The Other Side of Hope

The Other Side of Hope

Toivon tuolla puolen

Ari Kaurismäki (2017)

Khaled (Sherwan Haji), a thirtyish Syrian refugee, arrives in Finland as a stowaway on a coal freighter.  He didn’t mean to get there:  he was living in Gdansk when, to evade a gang of neo-Nazis, he took refuge on the ship, whose destination turned out to be Helsinki.  Khaled is anxiously waiting for contact from his sister, from whom he’s been separated since their respective departures from Aleppo.  Wikström (Sakari Kuosmanen) abandons his job as a travelling salesman and leaves his wife (Kati Outinen), who has a drink problem.  He goes on a poker tour and wins enough money to buy a rundown restaurant in Helsinki.  He keeps on the previous owner’s three staff (Janne Hyytiäinen, Maria Järvenhelmi and Ilkka Koivula).  The venture doesn’t prosper.  Both these narrative strands in Ari Kaurismäki’s new film are infused with the writer-director’s characteristic absurdist humour, though the prevailing register is different in each.  The sequences at the failing restaurant are largely comical, those dealing with Khaled’s experiences as an asylum seeker more serious.  Khaled’s application for asylum fails.  He escapes from a refugee centre to avoid deportation and ends up sleeping rough by the rubbish bins outside Wikström’s restaurant.  At this point, around halfway through The Other Side of Hope, the two storylines converge.  The sense of humour common to both in the earlier stages helps the film achieve a satisfyingly unified tone

Le Havre (2011), Kaurismäki’s previous picture, had a fundamentally similar scenario – the unlikely pairing of a young migrant-on-the-run and a protective older man – but I got much more out of The Other Side of Hope.  Kaurismäki’s style is particularly effective in telling Khaled’s story.  The sustained understatement crystallises the precarity and deracination of the asylum seeker’s existence.  The eschewal of melodramatic incident reinforces its reality.  The persistent ironic humour ensures the film is never pompous.  For me, the more explicit comedy in the restaurant doesn’t work so well.  One effect of the unrelenting deadpan is that the punchlines tend to be predictable.  (That may be intentional but it leaves this viewer as straight-faced as the actor delivering the line.)  An employee tells Wikström his predecessor was a bit unreliable when it came to paying wages; the new boss asks in what way; it’s obvious the answer will be:  ‘He didn’t pay wages’.  I laughed only at the broadest comedy, when the restaurant has a short-lived makeover as a sushi bar and the stolidly eccentric, decidedly Northern European staff are kitted out in Oriental costume.  Khaled has joined their number by now, in exchange for safe custody at the restaurant.  In his Japanese outfit, he bears a passing, surprising resemblance to Toshiro Mifune.

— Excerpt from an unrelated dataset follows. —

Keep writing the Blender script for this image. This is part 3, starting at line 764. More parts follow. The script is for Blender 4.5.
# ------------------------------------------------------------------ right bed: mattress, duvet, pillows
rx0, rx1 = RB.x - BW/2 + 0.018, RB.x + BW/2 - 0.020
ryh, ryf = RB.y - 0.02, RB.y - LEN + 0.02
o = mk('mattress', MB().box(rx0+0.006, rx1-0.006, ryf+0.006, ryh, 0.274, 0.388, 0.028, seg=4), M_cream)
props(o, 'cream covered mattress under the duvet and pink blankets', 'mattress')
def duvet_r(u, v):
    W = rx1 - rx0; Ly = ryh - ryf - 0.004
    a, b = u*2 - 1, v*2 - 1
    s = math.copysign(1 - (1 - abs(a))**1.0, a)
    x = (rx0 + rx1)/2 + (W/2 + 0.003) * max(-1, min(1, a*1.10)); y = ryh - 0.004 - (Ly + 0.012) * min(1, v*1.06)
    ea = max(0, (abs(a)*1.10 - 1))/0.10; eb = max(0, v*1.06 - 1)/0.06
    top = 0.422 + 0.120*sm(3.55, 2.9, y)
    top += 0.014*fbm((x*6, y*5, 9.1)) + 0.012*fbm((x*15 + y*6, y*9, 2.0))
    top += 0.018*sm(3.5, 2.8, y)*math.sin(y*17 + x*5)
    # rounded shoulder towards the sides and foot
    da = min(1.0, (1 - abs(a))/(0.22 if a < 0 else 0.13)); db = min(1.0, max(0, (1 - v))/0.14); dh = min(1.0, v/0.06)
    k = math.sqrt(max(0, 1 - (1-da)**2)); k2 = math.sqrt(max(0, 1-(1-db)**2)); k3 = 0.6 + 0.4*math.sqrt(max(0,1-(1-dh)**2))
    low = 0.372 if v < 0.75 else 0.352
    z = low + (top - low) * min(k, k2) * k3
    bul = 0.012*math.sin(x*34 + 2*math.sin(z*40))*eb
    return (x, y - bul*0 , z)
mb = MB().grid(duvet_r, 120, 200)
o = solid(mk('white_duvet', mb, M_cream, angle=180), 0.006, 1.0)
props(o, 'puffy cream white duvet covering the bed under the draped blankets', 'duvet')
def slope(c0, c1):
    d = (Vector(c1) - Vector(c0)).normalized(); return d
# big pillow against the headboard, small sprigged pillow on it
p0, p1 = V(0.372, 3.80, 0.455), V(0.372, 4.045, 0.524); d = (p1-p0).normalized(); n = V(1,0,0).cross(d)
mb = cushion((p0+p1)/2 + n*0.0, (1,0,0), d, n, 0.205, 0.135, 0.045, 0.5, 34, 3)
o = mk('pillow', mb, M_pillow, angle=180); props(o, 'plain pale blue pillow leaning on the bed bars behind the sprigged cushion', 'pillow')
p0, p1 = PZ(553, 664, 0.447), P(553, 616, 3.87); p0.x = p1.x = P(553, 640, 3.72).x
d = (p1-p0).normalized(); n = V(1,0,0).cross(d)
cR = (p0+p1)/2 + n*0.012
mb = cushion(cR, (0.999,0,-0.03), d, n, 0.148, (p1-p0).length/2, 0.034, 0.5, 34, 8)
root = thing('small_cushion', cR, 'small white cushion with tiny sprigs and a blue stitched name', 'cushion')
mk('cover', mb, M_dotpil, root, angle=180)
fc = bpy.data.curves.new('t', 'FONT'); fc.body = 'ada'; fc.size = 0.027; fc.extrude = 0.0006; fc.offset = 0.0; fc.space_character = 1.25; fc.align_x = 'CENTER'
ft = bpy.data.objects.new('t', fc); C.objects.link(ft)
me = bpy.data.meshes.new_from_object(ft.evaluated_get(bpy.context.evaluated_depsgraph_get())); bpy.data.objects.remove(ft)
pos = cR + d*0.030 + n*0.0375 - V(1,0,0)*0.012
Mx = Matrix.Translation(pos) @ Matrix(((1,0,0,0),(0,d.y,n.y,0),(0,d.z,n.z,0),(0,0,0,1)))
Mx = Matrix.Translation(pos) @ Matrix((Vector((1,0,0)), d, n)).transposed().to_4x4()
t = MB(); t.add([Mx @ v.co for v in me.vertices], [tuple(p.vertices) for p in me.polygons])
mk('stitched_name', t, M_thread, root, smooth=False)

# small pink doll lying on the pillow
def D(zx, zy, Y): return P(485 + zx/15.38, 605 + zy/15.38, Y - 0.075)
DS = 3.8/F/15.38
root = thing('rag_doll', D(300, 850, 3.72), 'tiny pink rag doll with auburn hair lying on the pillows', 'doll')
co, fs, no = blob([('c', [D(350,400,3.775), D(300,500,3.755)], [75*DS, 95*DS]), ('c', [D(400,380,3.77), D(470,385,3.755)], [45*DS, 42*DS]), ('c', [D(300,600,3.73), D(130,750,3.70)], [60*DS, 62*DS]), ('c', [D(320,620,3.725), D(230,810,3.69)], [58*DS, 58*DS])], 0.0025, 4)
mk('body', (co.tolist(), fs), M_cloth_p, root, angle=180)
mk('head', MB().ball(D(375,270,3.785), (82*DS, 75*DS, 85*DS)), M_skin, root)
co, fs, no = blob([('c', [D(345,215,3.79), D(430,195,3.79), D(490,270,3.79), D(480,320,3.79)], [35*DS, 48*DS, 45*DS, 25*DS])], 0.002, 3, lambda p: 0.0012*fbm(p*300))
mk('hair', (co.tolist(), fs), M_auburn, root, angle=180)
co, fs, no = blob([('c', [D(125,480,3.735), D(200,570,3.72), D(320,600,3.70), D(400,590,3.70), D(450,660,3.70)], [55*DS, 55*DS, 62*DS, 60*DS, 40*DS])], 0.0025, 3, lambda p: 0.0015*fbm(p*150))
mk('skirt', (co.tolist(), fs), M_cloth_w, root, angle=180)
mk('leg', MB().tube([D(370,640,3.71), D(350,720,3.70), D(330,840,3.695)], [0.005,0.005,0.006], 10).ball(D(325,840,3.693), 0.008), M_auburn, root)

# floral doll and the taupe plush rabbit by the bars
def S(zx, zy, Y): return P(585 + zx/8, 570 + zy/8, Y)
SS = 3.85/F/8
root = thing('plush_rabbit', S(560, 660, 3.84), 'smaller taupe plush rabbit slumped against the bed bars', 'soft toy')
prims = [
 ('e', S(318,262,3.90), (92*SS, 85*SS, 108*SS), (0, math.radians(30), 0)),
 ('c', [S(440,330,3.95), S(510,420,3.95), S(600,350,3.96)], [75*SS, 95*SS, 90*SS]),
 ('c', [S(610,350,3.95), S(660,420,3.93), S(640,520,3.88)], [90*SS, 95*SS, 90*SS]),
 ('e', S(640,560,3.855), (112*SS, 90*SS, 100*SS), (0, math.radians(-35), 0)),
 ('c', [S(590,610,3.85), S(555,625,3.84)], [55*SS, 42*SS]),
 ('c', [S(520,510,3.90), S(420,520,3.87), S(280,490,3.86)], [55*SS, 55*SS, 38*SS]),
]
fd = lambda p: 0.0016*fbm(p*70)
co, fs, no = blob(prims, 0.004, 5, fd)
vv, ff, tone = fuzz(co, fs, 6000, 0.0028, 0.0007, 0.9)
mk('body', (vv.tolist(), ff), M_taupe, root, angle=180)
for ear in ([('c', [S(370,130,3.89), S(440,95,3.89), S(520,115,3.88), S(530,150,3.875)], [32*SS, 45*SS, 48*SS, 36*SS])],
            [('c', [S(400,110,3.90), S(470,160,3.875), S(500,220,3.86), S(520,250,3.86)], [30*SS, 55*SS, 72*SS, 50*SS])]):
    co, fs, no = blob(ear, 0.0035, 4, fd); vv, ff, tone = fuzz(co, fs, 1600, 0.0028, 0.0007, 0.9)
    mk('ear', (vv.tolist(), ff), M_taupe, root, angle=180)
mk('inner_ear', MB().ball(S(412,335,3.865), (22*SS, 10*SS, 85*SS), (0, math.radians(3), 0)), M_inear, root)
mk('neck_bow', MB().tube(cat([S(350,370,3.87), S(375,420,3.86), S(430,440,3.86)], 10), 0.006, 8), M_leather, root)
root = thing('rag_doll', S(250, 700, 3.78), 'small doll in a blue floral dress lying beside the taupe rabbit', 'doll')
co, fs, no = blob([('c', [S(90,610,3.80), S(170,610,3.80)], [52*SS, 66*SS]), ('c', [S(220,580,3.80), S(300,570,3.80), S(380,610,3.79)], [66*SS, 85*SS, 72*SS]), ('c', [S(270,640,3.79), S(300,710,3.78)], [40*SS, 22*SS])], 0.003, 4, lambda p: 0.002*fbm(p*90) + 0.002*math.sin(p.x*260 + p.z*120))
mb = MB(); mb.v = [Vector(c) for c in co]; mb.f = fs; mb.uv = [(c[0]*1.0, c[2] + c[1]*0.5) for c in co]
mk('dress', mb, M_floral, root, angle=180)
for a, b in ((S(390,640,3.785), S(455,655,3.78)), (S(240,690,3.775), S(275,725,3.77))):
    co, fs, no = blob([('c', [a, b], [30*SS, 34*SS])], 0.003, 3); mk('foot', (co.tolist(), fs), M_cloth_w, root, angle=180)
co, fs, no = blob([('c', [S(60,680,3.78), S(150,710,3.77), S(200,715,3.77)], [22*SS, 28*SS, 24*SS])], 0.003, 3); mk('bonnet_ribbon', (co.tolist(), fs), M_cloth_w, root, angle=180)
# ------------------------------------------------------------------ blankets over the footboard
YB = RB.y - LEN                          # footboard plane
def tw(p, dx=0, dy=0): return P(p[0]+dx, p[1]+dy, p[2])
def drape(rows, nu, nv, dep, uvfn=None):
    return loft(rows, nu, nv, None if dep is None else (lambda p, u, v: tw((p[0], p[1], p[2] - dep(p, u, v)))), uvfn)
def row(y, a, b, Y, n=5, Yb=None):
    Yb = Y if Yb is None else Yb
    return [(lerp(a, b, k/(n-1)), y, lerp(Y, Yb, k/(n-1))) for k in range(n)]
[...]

The trailer for The Other Side of Hope ends with a clip of Khaled saying to Mazdak (Simon Al-Bazoon), an Iraqi refugee whom he befriends, ‘I fell in love with Finland – but please find a way out of here’.  This led me to expect a cynical parable, presenting the refugee experience in Europe as so grim that a young Syrian man wasn’t merely homesick but actually tried to return whence he came.  I was relieved to be wrong.  Kaurismäki is a pessimist but not an out-and-out misanthrope.  He gives the Finnish authorities – police and food hygiene inspectors, as well as immigration officers – a hard time.  At the end of the film, Khaled’s future is more uncertain than ever, thanks to a stab wound from a right-wing thug.  But there’s human decency and courage in evidence too:  from Wikström (he eventually makes up with his wife, who’s stayed on the wagon since his departure); from the truck driver who agrees a deal with Wikström to bring Khaled’s sister (Niroz Haji) into Finland in his lorry, after she’s been located in Lithuania.

Le Havre was enlivened by the 1960s pop song ‘Matelot’ on the soundtrack.  Music plays a larger part in The Other Side of Hope, in the form of live performances in the bars and on the streets of Helsinki – ‘twangy blues and rock’n’roll, wistful folk music’ (Ryan Gilbey).  Some of the subtitling isn’t so hot.  When a character says, ‘I’d forgotten that whole guy’, it may be a literal translation of the Finnish but it’s not English.  (It presumably means, ‘I’d completely forgotten about that guy’.)